Channel 4's long-running sitcom about a north London family returns to screens dialled up, even more 'intense and argumentative'

Friday Night Dinner season 6, episode 1 (Credit: Ian Johnson)
Friday Night Dinner season 6, episode 1 (Credit: Ian Johnson)

Arguing at the dinner table might be frowned upon, but it’s become something of a tradition on one of Channel 4’s most popular comedies – and is what makes them most “Jewish”, according to the show’s creator.

The Goodmans return to our screens this week, when Friday Night Dinner begins its sixth series, and creator Robert Popper describes the intensity between husband and wife and their two adult sons as “probably quite a Jewish thing”.

First airing in 2011, the sitcom revolves around a secular Jewish family coming together for a Shabbat meal and stars Tamsin Greig (Black Books), Paul Ritter (Chernobyl), Simon Bird (The Inbetweeners) and Tom Rosenthal (Plebs).

Speaking at the show’s premiere, held earlier this month at Soho’s Curzon cinema, Popper says that while he didn’t set out to write a specifically Jewish comedy, it was inspired by his own Jewish upbringing.

“The intensity of the family is probably quite a Jewish thing, particularly in this series, which is extremely intense and argumentative, and everyone knows everyone’s business,” he explains.

Friday Night Dinner season 6 (Credit: Ian Johnson)

The Edgware-raised producer and writer, whose credits include The Inbetweeners, the Baa-winning Peep Show and South Park, says the sitcom drew upon his own Friday night experiences.

“I wanted to do a show about a family and the feeling you get when you go home and you revert to being kids again,” he says. “I used to go home to my parents on a Friday evening, which is like Sunday lunch, and me and my brother would become kind of children again.

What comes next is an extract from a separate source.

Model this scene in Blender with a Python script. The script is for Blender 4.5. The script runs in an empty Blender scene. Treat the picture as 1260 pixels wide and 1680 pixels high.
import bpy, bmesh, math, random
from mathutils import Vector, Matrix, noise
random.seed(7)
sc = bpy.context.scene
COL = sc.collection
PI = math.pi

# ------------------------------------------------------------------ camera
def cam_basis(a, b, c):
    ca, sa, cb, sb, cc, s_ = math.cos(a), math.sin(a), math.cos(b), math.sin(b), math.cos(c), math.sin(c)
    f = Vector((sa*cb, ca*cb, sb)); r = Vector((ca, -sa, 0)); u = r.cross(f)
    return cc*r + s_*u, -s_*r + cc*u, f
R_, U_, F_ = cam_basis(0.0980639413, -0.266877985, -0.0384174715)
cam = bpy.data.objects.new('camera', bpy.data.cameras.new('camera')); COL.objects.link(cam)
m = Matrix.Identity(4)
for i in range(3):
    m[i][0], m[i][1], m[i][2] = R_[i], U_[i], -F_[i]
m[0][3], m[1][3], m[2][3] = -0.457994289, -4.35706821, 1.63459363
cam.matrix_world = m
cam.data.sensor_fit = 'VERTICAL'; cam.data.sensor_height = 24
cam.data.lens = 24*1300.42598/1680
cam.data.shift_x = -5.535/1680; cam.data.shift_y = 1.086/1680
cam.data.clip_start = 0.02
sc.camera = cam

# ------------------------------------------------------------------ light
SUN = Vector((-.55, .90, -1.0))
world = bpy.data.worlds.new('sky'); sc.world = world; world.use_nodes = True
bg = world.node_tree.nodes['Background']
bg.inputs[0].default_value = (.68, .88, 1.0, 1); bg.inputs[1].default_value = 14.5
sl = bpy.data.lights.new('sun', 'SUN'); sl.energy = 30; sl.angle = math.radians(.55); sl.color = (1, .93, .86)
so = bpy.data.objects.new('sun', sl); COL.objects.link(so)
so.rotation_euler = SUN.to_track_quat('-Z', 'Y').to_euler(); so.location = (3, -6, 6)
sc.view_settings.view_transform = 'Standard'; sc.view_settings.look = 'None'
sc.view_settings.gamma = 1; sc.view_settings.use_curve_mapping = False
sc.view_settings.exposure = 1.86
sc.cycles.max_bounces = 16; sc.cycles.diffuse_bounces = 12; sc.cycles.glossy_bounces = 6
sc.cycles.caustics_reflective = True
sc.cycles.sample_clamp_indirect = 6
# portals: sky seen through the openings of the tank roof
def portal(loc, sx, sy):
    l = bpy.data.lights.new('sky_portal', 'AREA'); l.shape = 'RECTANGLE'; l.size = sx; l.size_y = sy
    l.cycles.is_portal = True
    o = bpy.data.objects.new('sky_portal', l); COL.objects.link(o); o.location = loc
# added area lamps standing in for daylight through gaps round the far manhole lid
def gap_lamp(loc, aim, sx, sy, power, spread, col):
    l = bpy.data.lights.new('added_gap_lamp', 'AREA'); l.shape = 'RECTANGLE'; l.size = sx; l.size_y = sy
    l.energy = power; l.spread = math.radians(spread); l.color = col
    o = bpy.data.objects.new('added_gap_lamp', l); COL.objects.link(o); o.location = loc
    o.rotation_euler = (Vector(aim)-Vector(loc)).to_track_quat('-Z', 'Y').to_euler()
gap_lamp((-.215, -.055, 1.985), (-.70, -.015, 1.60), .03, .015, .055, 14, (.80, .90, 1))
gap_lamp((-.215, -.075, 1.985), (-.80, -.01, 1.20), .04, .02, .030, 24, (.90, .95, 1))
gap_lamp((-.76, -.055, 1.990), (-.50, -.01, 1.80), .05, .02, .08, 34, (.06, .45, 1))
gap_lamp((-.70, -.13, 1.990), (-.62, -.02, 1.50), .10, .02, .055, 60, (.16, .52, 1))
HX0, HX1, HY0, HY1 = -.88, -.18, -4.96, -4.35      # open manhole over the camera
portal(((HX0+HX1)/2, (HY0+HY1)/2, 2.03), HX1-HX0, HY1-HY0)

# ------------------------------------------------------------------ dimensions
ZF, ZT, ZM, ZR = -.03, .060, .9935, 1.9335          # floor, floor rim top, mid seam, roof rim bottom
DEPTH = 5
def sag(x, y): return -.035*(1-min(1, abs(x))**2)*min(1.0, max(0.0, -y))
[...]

And I thought everyone has that.”

But as the writer admits, the show does not attempt to depict Jewish life in particular. Despite its Jewish elements and an allusion to antisemitism at the start of season five, he “didn’t want to put issues” into it. “I just wanted it to be silly and funny”, he says.

Other Jewish comedies tend to be stereotypical and overdone, Popper adds. “Whenever I see some Jewish comedy, or Jewish scenes, it’s either very overly emotional with like the violin playing or they focus on the candles, or it’s quite large.”

While Friday Night Dinner may not be solely about the community, there was a plate of hamantashen left by the cinema entrance for the premiere event, which took place over Purim.

The sitcom, which is mostly shot on location in north London’s Mill Hill, is “not an easy show to film”, Greig says, comparing the experience of being on set to a “Jewish Big Brother”.

“You can’t go outside of the house because you don’t want to disturb the neighbours. There’s nowhere to go. It’s always shot in Mill Hill, in the winter time so you get a lot more hours in the dark,” says Greig, who is starring in ITV’s period drama, Belgravia. “There are days when you think ‘I really hope someone’s finding it funny’ because the experience is often not.”

Friday Night Dinner starts tomorrow (Friday), on Channel 4, at 10pm.